* Job *
Starting with the first line of the data below, copy each line up to and including the one containing "def fz(y): return SLOPE * (y - 2)". Pictures stay out.

[Scenes as source code]
——————

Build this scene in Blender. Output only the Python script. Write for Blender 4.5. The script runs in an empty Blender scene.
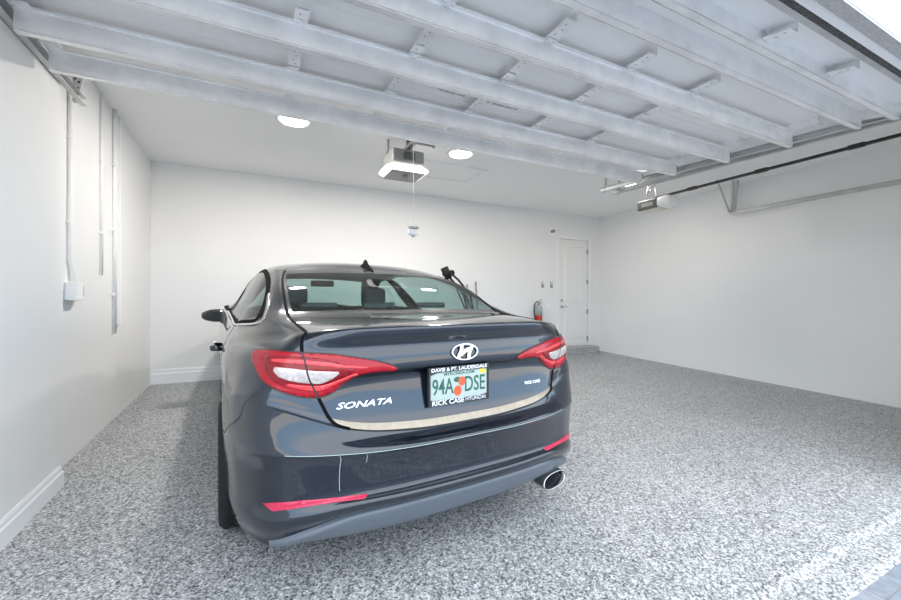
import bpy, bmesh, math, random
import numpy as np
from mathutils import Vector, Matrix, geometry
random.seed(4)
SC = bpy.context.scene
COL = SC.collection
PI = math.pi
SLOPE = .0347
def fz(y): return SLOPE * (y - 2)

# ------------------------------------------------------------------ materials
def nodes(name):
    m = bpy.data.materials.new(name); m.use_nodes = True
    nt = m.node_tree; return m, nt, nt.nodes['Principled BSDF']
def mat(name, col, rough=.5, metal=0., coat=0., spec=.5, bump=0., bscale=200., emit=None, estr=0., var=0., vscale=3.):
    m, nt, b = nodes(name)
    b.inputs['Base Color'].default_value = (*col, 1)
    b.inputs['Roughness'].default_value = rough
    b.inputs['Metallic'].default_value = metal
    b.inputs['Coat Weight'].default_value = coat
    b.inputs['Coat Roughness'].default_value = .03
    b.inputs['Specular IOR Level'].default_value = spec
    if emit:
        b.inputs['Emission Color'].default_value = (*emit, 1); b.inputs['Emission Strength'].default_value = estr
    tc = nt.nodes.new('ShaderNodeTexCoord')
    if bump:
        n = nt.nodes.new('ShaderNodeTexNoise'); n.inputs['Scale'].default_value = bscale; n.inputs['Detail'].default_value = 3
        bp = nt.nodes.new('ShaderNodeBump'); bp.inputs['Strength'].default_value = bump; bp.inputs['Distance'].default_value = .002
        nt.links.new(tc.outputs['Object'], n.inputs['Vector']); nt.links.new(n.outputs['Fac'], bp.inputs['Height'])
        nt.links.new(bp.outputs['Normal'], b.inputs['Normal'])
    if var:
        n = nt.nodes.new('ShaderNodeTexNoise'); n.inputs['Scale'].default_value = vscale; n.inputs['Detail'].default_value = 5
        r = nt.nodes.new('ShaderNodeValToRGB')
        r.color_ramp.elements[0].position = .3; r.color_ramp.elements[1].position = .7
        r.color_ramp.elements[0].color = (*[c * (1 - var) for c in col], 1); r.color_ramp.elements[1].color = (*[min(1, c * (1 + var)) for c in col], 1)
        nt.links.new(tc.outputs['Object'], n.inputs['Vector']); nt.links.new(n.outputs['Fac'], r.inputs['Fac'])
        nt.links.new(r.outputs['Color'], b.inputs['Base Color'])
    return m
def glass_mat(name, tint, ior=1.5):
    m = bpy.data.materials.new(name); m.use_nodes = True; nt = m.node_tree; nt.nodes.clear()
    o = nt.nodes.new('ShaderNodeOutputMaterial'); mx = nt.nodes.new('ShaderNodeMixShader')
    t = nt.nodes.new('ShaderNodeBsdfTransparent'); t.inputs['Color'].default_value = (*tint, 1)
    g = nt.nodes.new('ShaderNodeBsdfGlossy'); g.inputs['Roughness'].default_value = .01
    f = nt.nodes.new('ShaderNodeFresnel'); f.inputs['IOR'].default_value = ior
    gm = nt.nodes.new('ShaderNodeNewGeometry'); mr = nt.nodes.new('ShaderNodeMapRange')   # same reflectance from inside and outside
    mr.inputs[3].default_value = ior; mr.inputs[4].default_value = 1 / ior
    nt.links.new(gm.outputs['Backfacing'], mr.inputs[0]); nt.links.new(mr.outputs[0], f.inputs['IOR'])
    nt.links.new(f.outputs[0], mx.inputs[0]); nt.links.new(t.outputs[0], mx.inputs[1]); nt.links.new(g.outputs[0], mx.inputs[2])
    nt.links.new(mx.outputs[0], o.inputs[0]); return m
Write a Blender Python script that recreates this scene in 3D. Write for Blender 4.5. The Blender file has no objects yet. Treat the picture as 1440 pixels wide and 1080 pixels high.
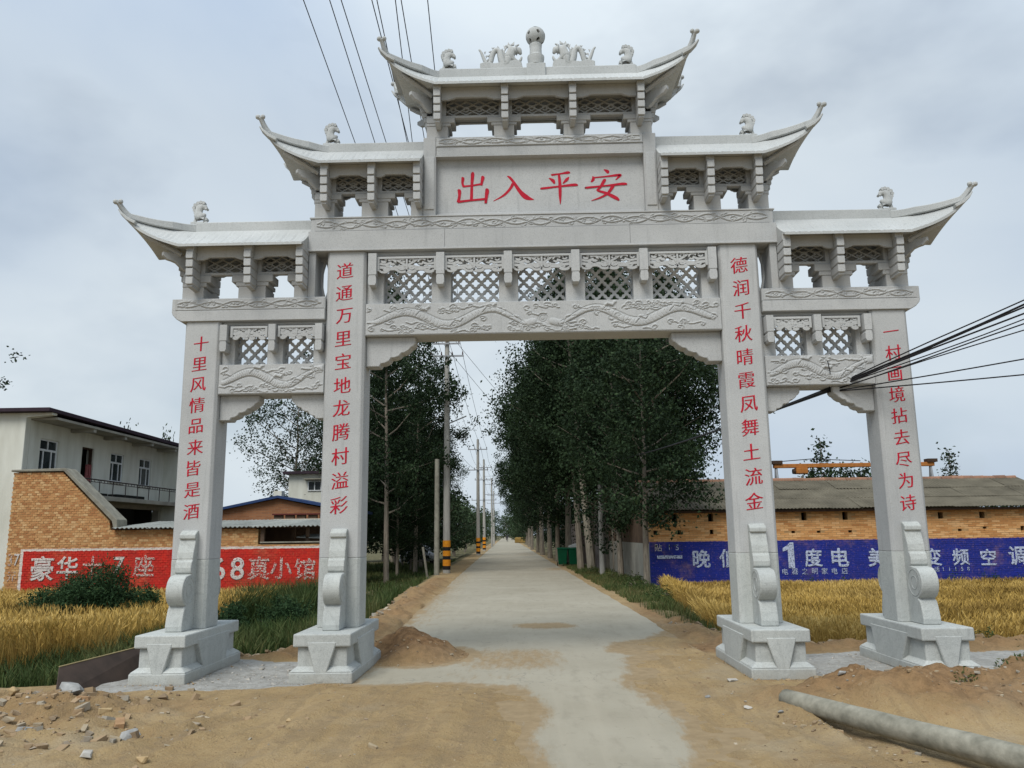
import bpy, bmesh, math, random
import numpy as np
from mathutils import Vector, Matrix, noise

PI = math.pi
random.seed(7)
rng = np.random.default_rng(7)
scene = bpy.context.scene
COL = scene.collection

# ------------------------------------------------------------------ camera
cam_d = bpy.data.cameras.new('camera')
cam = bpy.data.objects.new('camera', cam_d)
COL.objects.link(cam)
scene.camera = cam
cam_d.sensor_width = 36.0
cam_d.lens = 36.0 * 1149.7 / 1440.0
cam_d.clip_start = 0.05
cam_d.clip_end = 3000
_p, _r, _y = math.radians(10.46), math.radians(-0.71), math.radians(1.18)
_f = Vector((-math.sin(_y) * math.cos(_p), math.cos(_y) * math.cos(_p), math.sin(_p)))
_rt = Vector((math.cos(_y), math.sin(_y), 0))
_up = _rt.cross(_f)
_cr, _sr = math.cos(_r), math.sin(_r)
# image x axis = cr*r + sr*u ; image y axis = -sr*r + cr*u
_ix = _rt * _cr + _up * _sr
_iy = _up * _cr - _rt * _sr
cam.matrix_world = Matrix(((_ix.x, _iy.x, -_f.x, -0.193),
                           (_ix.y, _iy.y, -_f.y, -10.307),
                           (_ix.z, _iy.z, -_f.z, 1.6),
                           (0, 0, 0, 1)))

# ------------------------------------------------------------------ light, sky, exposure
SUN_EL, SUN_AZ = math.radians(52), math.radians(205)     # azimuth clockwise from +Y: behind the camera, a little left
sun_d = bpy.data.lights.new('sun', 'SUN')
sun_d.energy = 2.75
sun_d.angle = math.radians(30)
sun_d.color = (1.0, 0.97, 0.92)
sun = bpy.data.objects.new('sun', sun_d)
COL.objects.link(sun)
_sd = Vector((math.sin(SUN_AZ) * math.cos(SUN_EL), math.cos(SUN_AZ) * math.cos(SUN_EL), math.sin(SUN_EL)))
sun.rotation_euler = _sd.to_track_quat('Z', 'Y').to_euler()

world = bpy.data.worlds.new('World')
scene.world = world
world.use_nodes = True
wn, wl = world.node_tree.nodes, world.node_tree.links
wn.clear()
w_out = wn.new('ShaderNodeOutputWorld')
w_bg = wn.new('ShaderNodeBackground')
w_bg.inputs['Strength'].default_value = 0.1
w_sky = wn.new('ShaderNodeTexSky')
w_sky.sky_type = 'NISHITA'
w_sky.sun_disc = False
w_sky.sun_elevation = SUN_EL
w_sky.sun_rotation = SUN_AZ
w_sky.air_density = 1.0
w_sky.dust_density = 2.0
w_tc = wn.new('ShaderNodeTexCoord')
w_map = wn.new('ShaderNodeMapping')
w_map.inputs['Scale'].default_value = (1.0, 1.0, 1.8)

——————

* Exercise answer *
Build this scene in Blender. Output only the Python script. Write for Blender 4.5. The script runs in an empty Blender scene.
import bpy, bmesh, math, random
import numpy as np
from mathutils import Vector, Matrix, geometry
random.seed(4)
SC = bpy.context.scene
COL = SC.collection
PI = math.pi
SLOPE = .0347
def fz(y): return SLOPE * (y - 2)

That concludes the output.